■ SOURCE EXCERPT:
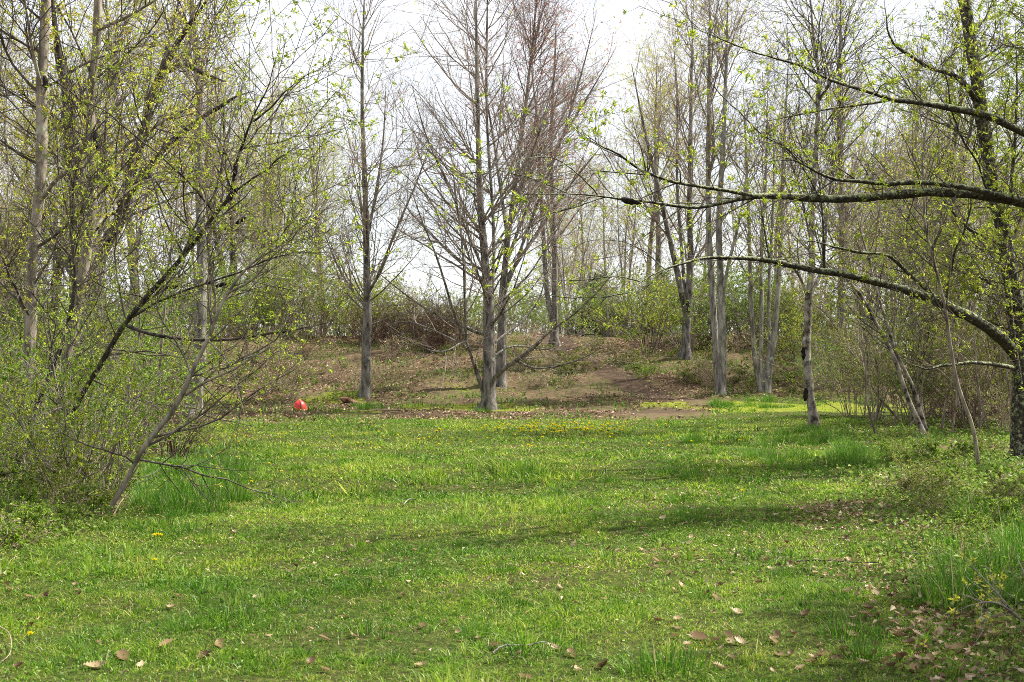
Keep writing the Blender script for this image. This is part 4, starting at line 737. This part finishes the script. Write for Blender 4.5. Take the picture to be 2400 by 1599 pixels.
shrubs(15, (2000, 2560), (24.5, 33), 'filling the right thicket', 'shrubs of the right thicket', (3, 1, 4, 2), (0.6, 1.0))
shrubs(13, (-240, 290), (13.6, 18), 'filling the near left thicket', 'shrubs of the near left thicket', (4, 3, 0, 0), (0.38, 0.78))
shrubs(16, (-240, 420), (18, 27), 'deep in the left thicket', 'shrubs deep in the left thicket', (4, 4, 1, 1), (0.8, 1.3))
shrubs(7, (330, 720), (41, 46), 'on the slope of the bank left of the red cone', 'shrubs on the left slope', (2, 1, 1, 2), (0.3, 0.6))
low = [shrub(411, 0.5, 18, 0.6, 'l_olive', 'twigt', 340, 0.034, lv=(3, 3), name='weed'), shrub(412, 0.35, 16, 0.7, 'l_green', 'twigt', 420, 0.03, lv=(3, 3), name='weed'), shrub(413, 0.6, 18, 0.5, 'straw', 'twigt', 60, 0.05, lv=(3, 3), name='weed')]
LK_ = ['olive', 'bright green', 'dry straw-coloured']
for i in range(125):
    d_ = rnd.uniform(38, 47.5); px = rnd.uniform(520, 1900); j = rnd.choices(range(3), (4, 3, 3))[0]; x = (px - CX) / F * d_
    if float(masks(x, d_)[1]) > 0.3: continue
    place(low, j, x, d_, rnd.uniform(0.6, 1.4), rnd.uniform(0, 6.28), LK_[j] + ' weed growing through the leaf litter of the bank', 'weed', 'weeds on the bank')
for i in range(46):
    y_ = rnd.uniform(7.5, 21); x = 2.6 + (y_ - 8) * 0.21 + abs(rnd.gauss(0.3, 1.0)); j = rnd.choices(range(3), (3, 5, 0))[0]
    place(low, j, x, y_, rnd.uniform(0.4, 0.9), rnd.uniform(0, 6.28), LK_[j] + ' weed along the right side of the lawn', 'weed', 'weeds right of the lawn')
for i in range(40):
    y_ = rnd.uniform(8.6, 15); x = -3.5 - max(0, y_ - 13) * 0.2 - abs(rnd.gauss(0.2, 0.7)); j = rnd.choices(range(3), (2, 6, 0))[0]
    place(low, j, x, y_, rnd.uniform(0.5, 1.0), rnd.uniform(0, 6.28), LK_[j] + ' weed at the foot of the left thicket', 'weed', 'weeds of the left thicket')

# evergreens
def evergreen(seed, h, label):
    rg = np.random.default_rng(seed); root = empty('evergreen_tree', (0, 0, 0)); K = 8; t = np.linspace(0, 1, K)
    P = np.stack([t * 0, t * 0, t * h - 0.1], 1)[None]; R = (0.16 * (1 - t) + 0.01)[None]
    m = MB(); m.tube(P, R, 8, 0); m.build('trunk', [M['dark']], root)
    c = MB(); P1, R1 = grow(P, R, 120, rg, t=(0.08, 0.99), L=(0.42 * h, 0.62 * h), ang=(55, 95), K=6, up=0.03, wig=0.10, rmin=0.01, short=0.85)
    P2, R2 = grow(P1, R1, 1100, rg, t=(0.1, 1), L=(0.3, 0.7), ang=(30, 60), K=3, up=-0.02, wig=0.1, rmin=0.006, short=0.5)
    c.tube(P1, R1, 4, 0); c.tube(P2, R2, 3, 0); foliage(c, P2, rg, 3600, 0.12, per=4, wid=0.2, t=(0, 1), spread=0.6)
    c.build('crown', [M['dark'], M['l_pine']], root); tag(root, label, 'tree'); return root
for seed, px, d_, top, lb in ((501, 1400, 66, 640, 'dark evergreen beyond the bank, left one of the two'), (502, 1556, 60, 640, 'dark evergreen beyond the bank behind the forked tree'), (503, 20, 46, 520, 'dark evergreen deep behind the leftmost trunk')):
    x = (px - CX) / F * d_; z0 = float(Z(x, d_)); h = EYE + (HZ - top) * d_ / F - z0
    o = evergreen(seed, h, lb); o.location = (x, d_, z0)

# distant wood along the horizon
fw = MB(); rg = np.random.default_rng(77); n = 26000
x = rg.uniform(-75, 75, n); dd = rg.uniform(130, 150, n); top = 3.0 + 5.5 * fbm(x * 0.11, np.zeros(n), 4)
C = np.stack([x, dd, top * rg.random(n) ** 0.7], 1); fw.leaves(C, rg.normal(0, 1, (n, 3)) + [0, 0, 0.5], rg.uniform(0.3, 0.8, n), rg.uniform(0.15, 0.4, n), rg, 0)
Ps = np.stack([np.stack([rg.uniform(-75, 75, 260), rg.uniform(131, 149, 260), np.zeros(260)], 1)], 1); Pe = Ps + np.stack([rg.normal(0, .4, 260), rg.normal(0, .4, 260), rg.uniform(3, 7, 260)], 1)[:, None]
fw.tube(np.concatenate([Ps, Pe], 1), np.tile([[0.12, 0.04]], (260, 1)), 4, 1)
tag(fw.build('distant_wood', [M['l_far'], M['twig']]), 'pale distant wood along the horizon', 'wood', kind='stuff')

# ------------------------------------------------------------------ tall grass
def tuft(seed, n, h, r, name='grass_tuft'):
    rg = np.random.default_rng(seed); mb = MB(); a = rg.uniform(0, 6.28, n); q = np.sqrt(rg.random(n)) * r
    K = 5; t = np.linspace(0, 1, K); az = a + rg.normal(0, 0.7, n); lean = rg.uniform(0.1, 0.75, n) * (0.4 + q / r); hh = h * rg.uniform(0.25, 1.15, n) * (1 - 0.45 * (q / r) ** 2)
    cx, cy = np.cos(a) * q, np.sin(a) * q
    P = np.stack([cx[:, None] + np.cos(az)[:, None] * lean[:, None] * hh[:, None] * t ** 1.8, cy[:, None] + np.sin(az)[:, None] * lean[:, None] * hh[:, None] * t ** 1.8, hh[:, None] * (t - 0.28 * lean[:, None] * t ** 2.5) - 0.02], -1)
    b = az + math.pi / 2 + rg.normal(0, 0.5, n); w = rg.uniform(0.004, 0.008, n)[:, None] * np.array([0.9, 1, 0.85, 0.55, 0.05])
    S = np.stack([np.cos(b), np.sin(b), np.zeros(n)], 1)[:, None] * w[..., None] / 2
    V = np.stack([P - S, P + S], 2); i = np.arange(n)[:, None, None] * K * 2; k = np.arange(K - 1)[None, :, None] * 2
    Q = (i + k + np.array([0, 1, 3, 2])[None, None]).reshape(-1, 4); mb.add(V, Q, 0, np.repeat(np.where(rg.random(n) < 0.06, 1.0, rg.random(n) * 0.95), K * 2))
    return mb.build(name, [M['tallgrass']])
tf = [tuft(601, 340, 0.48, 0.36), tuft(602, 330, 0.38, 0.32), tuft(603, 300, 0.25, 0.28)]
def tufts(spots, label, group):
    for x, y, j, s in spots: place(tf, j, x, y, s, rnd.uniform(0, 6.28), label, 'grass', group)
tufts([(*G(1560, 1575)[:2], 2, 0.8)], 'dark green grass tuft at the bottom edge of the photo', None)
L_ = []
for i in range(60):
    a_, q_ = rnd.uniform(0, 6.28), math.sqrt(rnd.random()); px, py = 445 + 125 * q_ * math.cos(a_), 1135 + 85 * q_ * math.sin(a_)
    L_.append((*G(px, py)[:2], rnd.choice((0, 1, 2)), rnd.uniform(0.75, 1.15) * (1.1 - 0.6 * q_)))
tufts(L_, 'tall lush grass tuft between the leaning stem and the lawn', 'tall grass beside the leaning stem')
L_ = []
for i in range(54):
    a_, q_ = rnd.uniform(0, 6.28), math.sqrt(rnd.random()); px, py = 1915 + 190 * q_ * math.cos(a_), 1062 + 52 * q_ * math.sin(a_)
    L_.append((*G(px, py)[:2], rnd.choice((0, 1, 2)), rnd.uniform(0.6, 0.95) * (1.1 - 0.6 * q_)))
tufts(L_, 'tall pale-tipped grass tuft near the foot of the mottled tree', 'tall grass below the mottled tree')
L_ = [(*G(rnd.uniform(2230, 2420), rnd.uniform(1190, 1420))[:2], rnd.choice((0, 1, 2)), rnd.uniform(0.5, 0.9)) for i in range(18)]
tufts(L_, 'grass tuft among dry leaves at the right edge', 'grass tufts at the right edge')
L_ = [(*G(px, py)[:2], 2, s) for px, py, s in ((1120, 1490, .45), (1180, 1340, .35), (1300, 1160, .5), (1250, 1110, .6), (1990, 1490, .6), (2030, 1540, .5), (700, 1100, .5), (1430, 1130, .5), (1560, 1110, .6), (1700, 1130, .6), (1620, 1075, .6), (1480, 1070, .5), (820, 1380, .35), (420, 1480, .4), (1840, 1350, .4), (1650, 1400, .35))]
tufts(L_, 'small lush grass tuft standing out of the short lawn', 'grass tufts in the lawn')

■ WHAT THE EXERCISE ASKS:
Exactly reproduce the run of lines from the start of the listing through the line with "the left thicket')", inclusive; pictures are not copied.

■ ANSWER TO THE EXERCISE:
Keep writing the Blender script for this image. This is part 4, starting at line 737. This part finishes the script. Write for Blender 4.5. Take the picture to be 2400 by 1599 pixels.
shrubs(15, (2000, 2560), (24.5, 33), 'filling the right thicket', 'shrubs of the right thicket', (3, 1, 4, 2), (0.6, 1.0))
shrubs(13, (-240, 290), (13.6, 18), 'filling the near left thicket', 'shrubs of the near left thicket', (4, 3, 0, 0), (0.38, 0.78))
shrubs(16, (-240, 420), (18, 27), 'deep in the left thicket', 'shrubs deep in the left thicket', (4, 4, 1, 1), (0.8, 1.3))
shrubs(7, (330, 720), (41, 46), 'on the slope of the bank left of the red cone', 'shrubs on the left slope', (2, 1, 1, 2), (0.3, 0.6))
low = [shrub(411, 0.5, 18, 0.6, 'l_olive', 'twigt', 340, 0.034, lv=(3, 3), name='weed'), shrub(412, 0.35, 16, 0.7, 'l_green', 'twigt', 420, 0.03, lv=(3, 3), name='weed'), shrub(413, 0.6, 18, 0.5, 'straw', 'twigt', 60, 0.05, lv=(3, 3), name='weed')]
LK_ = ['olive', 'bright green', 'dry straw-coloured']
for i in range(125):
    d_ = rnd.uniform(38, 47.5); px = rnd.uniform(520, 1900); j = rnd.choices(range(3), (4, 3, 3))[0]; x = (px - CX) / F * d_
    if float(masks(x, d_)[1]) > 0.3: continue
    place(low, j, x, d_, rnd.uniform(0.6, 1.4), rnd.uniform(0, 6.28), LK_[j] + ' weed growing through the leaf litter of the bank', 'weed', 'weeds on the bank')
for i in range(46):
    y_ = rnd.uniform(7.5, 21); x = 2.6 + (y_ - 8) * 0.21 + abs(rnd.gauss(0.3, 1.0)); j = rnd.choices(range(3), (3, 5, 0))[0]
    place(low, j, x, y_, rnd.uniform(0.4, 0.9), rnd.uniform(0, 6.28), LK_[j] + ' weed along the right side of the lawn', 'weed', 'weeds right of the lawn')
for i in range(40):
    y_ = rnd.uniform(8.6, 15); x = -3.5 - max(0, y_ - 13) * 0.2 - abs(rnd.gauss(0.2, 0.7)); j = rnd.choices(range(3), (2, 6, 0))[0]
    place(low, j, x, y_, rnd.uniform(0.5, 1.0), rnd.uniform(0, 6.28), LK_[j] + ' weed at the foot of the left thicket', 'weed', 'weeds of the left thicket')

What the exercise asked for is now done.